* _WRITTEN PROBLEM_
Without omitting anything, retype the data that follows.

* _INFORMATION SUPPLIED_
========

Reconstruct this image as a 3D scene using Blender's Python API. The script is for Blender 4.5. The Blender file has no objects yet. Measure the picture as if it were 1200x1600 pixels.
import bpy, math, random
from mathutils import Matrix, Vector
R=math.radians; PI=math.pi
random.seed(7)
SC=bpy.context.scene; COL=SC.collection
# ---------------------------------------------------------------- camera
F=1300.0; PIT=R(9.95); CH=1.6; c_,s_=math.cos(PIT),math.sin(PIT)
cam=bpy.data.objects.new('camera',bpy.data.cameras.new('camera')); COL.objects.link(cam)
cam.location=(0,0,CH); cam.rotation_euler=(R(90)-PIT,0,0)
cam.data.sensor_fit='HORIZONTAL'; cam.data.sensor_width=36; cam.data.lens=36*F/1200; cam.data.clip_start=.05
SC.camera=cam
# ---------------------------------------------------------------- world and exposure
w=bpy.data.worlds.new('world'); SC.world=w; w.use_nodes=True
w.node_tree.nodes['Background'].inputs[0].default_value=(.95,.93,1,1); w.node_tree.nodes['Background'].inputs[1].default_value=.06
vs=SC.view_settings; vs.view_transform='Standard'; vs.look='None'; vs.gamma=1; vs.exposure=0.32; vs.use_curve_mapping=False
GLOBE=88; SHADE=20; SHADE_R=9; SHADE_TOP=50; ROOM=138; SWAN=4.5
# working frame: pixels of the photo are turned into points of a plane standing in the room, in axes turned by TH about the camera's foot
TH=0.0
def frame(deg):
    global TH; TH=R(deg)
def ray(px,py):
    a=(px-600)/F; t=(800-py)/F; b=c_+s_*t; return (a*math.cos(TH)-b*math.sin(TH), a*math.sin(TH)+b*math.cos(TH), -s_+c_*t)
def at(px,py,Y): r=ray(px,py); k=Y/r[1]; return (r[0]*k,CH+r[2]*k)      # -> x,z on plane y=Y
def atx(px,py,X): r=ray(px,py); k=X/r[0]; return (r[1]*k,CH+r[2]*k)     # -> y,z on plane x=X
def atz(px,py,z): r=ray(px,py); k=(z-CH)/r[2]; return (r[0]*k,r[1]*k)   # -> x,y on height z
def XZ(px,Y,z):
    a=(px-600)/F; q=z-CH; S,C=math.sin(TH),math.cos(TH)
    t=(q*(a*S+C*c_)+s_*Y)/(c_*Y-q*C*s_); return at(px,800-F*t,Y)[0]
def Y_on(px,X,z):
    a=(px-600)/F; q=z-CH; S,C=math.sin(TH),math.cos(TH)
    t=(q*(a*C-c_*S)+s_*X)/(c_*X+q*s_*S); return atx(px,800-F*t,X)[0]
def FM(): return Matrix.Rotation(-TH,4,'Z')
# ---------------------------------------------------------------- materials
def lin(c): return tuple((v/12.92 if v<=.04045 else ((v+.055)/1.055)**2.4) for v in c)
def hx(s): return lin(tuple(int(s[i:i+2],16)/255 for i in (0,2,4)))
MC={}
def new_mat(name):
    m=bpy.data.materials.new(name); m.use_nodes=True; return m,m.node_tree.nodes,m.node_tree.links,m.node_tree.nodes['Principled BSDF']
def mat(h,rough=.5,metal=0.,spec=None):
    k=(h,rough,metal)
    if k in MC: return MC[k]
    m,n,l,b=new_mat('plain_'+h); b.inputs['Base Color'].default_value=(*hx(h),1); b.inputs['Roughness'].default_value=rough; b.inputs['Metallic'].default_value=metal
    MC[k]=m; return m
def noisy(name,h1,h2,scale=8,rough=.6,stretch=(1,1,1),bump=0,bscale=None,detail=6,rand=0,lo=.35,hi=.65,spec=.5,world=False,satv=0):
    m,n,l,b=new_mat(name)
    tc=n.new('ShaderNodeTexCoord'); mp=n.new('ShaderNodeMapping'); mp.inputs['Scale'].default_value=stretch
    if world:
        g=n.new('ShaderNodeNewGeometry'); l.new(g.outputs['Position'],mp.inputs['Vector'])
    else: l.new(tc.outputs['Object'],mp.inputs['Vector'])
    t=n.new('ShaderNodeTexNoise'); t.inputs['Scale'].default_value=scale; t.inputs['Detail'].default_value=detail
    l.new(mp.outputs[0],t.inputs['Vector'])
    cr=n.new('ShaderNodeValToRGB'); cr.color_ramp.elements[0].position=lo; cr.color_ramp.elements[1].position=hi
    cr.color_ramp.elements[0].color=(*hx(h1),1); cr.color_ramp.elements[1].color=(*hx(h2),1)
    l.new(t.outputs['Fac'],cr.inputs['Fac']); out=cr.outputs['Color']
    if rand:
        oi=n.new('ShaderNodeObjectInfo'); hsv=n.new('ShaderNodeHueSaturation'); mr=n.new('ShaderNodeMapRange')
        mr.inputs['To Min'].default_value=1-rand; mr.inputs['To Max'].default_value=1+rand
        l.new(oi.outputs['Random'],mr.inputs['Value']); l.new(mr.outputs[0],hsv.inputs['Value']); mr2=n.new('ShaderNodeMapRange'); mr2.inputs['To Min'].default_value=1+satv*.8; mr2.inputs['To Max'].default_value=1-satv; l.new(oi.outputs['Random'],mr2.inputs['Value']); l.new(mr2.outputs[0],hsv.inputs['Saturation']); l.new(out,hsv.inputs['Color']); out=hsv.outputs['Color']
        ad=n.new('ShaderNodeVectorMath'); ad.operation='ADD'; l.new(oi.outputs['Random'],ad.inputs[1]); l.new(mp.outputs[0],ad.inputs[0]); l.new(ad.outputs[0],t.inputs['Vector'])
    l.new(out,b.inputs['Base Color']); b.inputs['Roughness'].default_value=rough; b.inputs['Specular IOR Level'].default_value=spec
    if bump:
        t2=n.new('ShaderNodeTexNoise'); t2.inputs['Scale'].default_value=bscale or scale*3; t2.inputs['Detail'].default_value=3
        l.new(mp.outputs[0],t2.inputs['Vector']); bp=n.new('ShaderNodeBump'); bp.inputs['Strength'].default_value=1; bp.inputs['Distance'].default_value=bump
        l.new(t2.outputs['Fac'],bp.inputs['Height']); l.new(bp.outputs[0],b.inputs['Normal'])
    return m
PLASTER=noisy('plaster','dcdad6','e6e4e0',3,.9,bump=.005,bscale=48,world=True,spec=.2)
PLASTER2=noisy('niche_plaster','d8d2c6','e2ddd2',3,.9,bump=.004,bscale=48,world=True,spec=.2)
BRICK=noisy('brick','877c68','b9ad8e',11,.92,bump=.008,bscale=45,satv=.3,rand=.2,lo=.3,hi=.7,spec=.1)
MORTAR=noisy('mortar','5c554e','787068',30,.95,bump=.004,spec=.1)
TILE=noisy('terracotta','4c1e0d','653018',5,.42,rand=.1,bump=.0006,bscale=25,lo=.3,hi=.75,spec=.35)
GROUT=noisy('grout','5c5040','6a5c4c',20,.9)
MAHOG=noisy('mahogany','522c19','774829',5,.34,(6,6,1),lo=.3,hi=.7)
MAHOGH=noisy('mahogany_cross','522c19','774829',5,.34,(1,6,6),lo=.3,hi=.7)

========

* _WRITTEN ANSWER_
Reconstruct this image as a 3D scene using Blender's Python API. The script is for Blender 4.5. The Blender file has no objects yet. Measure the picture as if it were 1200x1600 pixels.
import bpy, math, random
from mathutils import Matrix, Vector
R=math.radians; PI=math.pi
random.seed(7)
SC=bpy.context.scene; COL=SC.collection
# ---------------------------------------------------------------- camera
F=1300.0; PIT=R(9.95); CH=1.6; c_,s_=math.cos(PIT),math.sin(PIT)
cam=bpy.data.objects.new('camera',bpy.data.cameras.new('camera')); COL.objects.link(cam)
cam.location=(0,0,CH); cam.rotation_euler=(R(90)-PIT,0,0)
cam.data.sensor_fit='HORIZONTAL'; cam.data.sensor_width=36; cam.data.lens=36*F/1200; cam.data.clip_start=.05
SC.camera=cam
# ---------------------------------------------------------------- world and exposure
w=bpy.data.worlds.new('world'); SC.world=w; w.use_nodes=True
w.node_tree.nodes['Background'].inputs[0].default_value=(.95,.93,1,1); w.node_tree.nodes['Background'].inputs[1].default_value=.06
vs=SC.view_settings; vs.view_transform='Standard'; vs.look='None'; vs.gamma=1; vs.exposure=0.32; vs.use_curve_mapping=False
GLOBE=88; SHADE=20; SHADE_R=9; SHADE_TOP=50; ROOM=138; SWAN=4.5
# working frame: pixels of the photo are turned into points of a plane standing in the room, in axes turned by TH about the camera's foot
TH=0.0
def frame(deg):
    global TH; TH=R(deg)
def ray(px,py):
    a=(px-600)/F; t=(800-py)/F; b=c_+s_*t; return (a*math.cos(TH)-b*math.sin(TH), a*math.sin(TH)+b*math.cos(TH), -s_+c_*t)
def at(px,py,Y): r=ray(px,py); k=Y/r[1]; return (r[0]*k,CH+r[2]*k)      # -> x,z on plane y=Y
def atx(px,py,X): r=ray(px,py); k=X/r[0]; return (r[1]*k,CH+r[2]*k)     # -> y,z on plane x=X
def atz(px,py,z): r=ray(px,py); k=(z-CH)/r[2]; return (r[0]*k,r[1]*k)   # -> x,y on height z
def XZ(px,Y,z):
    a=(px-600)/F; q=z-CH; S,C=math.sin(TH),math.cos(TH)
    t=(q*(a*S+C*c_)+s_*Y)/(c_*Y-q*C*s_); return at(px,800-F*t,Y)[0]
def Y_on(px,X,z):
    a=(px-600)/F; q=z-CH; S,C=math.sin(TH),math.cos(TH)
    t=(q*(a*C-c_*S)+s_*X)/(c_*X+q*s_*S); return atx(px,800-F*t,X)[0]
def FM(): return Matrix.Rotation(-TH,4,'Z')
# ---------------------------------------------------------------- materials
def lin(c): return tuple((v/12.92 if v<=.04045 else ((v+.055)/1.055)**2.4) for v in c)
def hx(s): return lin(tuple(int(s[i:i+2],16)/255 for i in (0,2,4)))
MC={}
def new_mat(name):
    m=bpy.data.materials.new(name); m.use_nodes=True; return m,m.node_tree.nodes,m.node_tree.links,m.node_tree.nodes['Principled BSDF']
def mat(h,rough=.5,metal=0.,spec=None):
    k=(h,rough,metal)
    if k in MC: return MC[k]
    m,n,l,b=new_mat('plain_'+h); b.inputs['Base Color'].default_value=(*hx(h),1); b.inputs['Roughness'].default_value=rough; b.inputs['Metallic'].default_value=metal
    MC[k]=m; return m
def noisy(name,h1,h2,scale=8,rough=.6,stretch=(1,1,1),bump=0,bscale=None,detail=6,rand=0,lo=.35,hi=.65,spec=.5,world=False,satv=0):
    m,n,l,b=new_mat(name)
    tc=n.new('ShaderNodeTexCoord'); mp=n.new('ShaderNodeMapping'); mp.inputs['Scale'].default_value=stretch
    if world:
        g=n.new('ShaderNodeNewGeometry'); l.new(g.outputs['Position'],mp.inputs['Vector'])
    else: l.new(tc.outputs['Object'],mp.inputs['Vector'])
    t=n.new('ShaderNodeTexNoise'); t.inputs['Scale'].default_value=scale; t.inputs['Detail'].default_value=detail
    l.new(mp.outputs[0],t.inputs['Vector'])
    cr=n.new('ShaderNodeValToRGB'); cr.color_ramp.elements[0].position=lo; cr.color_ramp.elements[1].position=hi
    cr.color_ramp.elements[0].color=(*hx(h1),1); cr.color_ramp.elements[1].color=(*hx(h2),1)
    l.new(t.outputs['Fac'],cr.inputs['Fac']); out=cr.outputs['Color']
    if rand:
        oi=n.new('ShaderNodeObjectInfo'); hsv=n.new('ShaderNodeHueSaturation'); mr=n.new('ShaderNodeMapRange')
        mr.inputs['To Min'].default_value=1-rand; mr.inputs['To Max'].default_value=1+rand
        l.new(oi.outputs['Random'],mr.inputs['Value']); l.new(mr.outputs[0],hsv.inputs['Value']); mr2=n.new('ShaderNodeMapRange'); mr2.inputs['To Min'].default_value=1+satv*.8; mr2.inputs['To Max'].default_value=1-satv; l.new(oi.outputs['Random'],mr2.inputs['Value']); l.new(mr2.outputs[0],hsv.inputs['Saturation']); l.new(out,hsv.inputs['Color']); out=hsv.outputs['Color']
        ad=n.new('ShaderNodeVectorMath'); ad.operation='ADD'; l.new(oi.outputs['Random'],ad.inputs[1]); l.new(mp.outputs[0],ad.inputs[0]); l.new(ad.outputs[0],t.inputs['Vector'])
    l.new(out,b.inputs['Base Color']); b.inputs['Roughness'].default_value=rough; b.inputs['Specular IOR Level'].default_value=spec
    if bump:
        t2=n.new('ShaderNodeTexNoise'); t2.inputs['Scale'].default_value=bscale or scale*3; t2.inputs['Detail'].default_value=3
        l.new(mp.outputs[0],t2.inputs['Vector']); bp=n.new('ShaderNodeBump'); bp.inputs['Strength'].default_value=1; bp.inputs['Distance'].default_value=bump
        l.new(t2.outputs['Fac'],bp.inputs['Height']); l.new(bp.outputs[0],b.inputs['Normal'])
    return m
PLASTER=noisy('plaster','dcdad6','e6e4e0',3,.9,bump=.005,bscale=48,world=True,spec=.2)
PLASTER2=noisy('niche_plaster','d8d2c6','e2ddd2',3,.9,bump=.004,bscale=48,world=True,spec=.2)
BRICK=noisy('brick','877c68','b9ad8e',11,.92,bump=.008,bscale=45,satv=.3,rand=.2,lo=.3,hi=.7,spec=.1)
MORTAR=noisy('mortar','5c554e','787068',30,.95,bump=.004,spec=.1)
TILE=noisy('terracotta','4c1e0d','653018',5,.42,rand=.1,bump=.0006,bscale=25,lo=.3,hi=.75,spec=.35)
GROUT=noisy('grout','5c5040','6a5c4c',20,.9)
MAHOG=noisy('mahogany','522c19','774829',5,.34,(6,6,1),lo=.3,hi=.7)
MAHOGH=noisy('mahogany_cross','522c19','774829',5,.34,(1,6,6),lo=.3,hi=.7)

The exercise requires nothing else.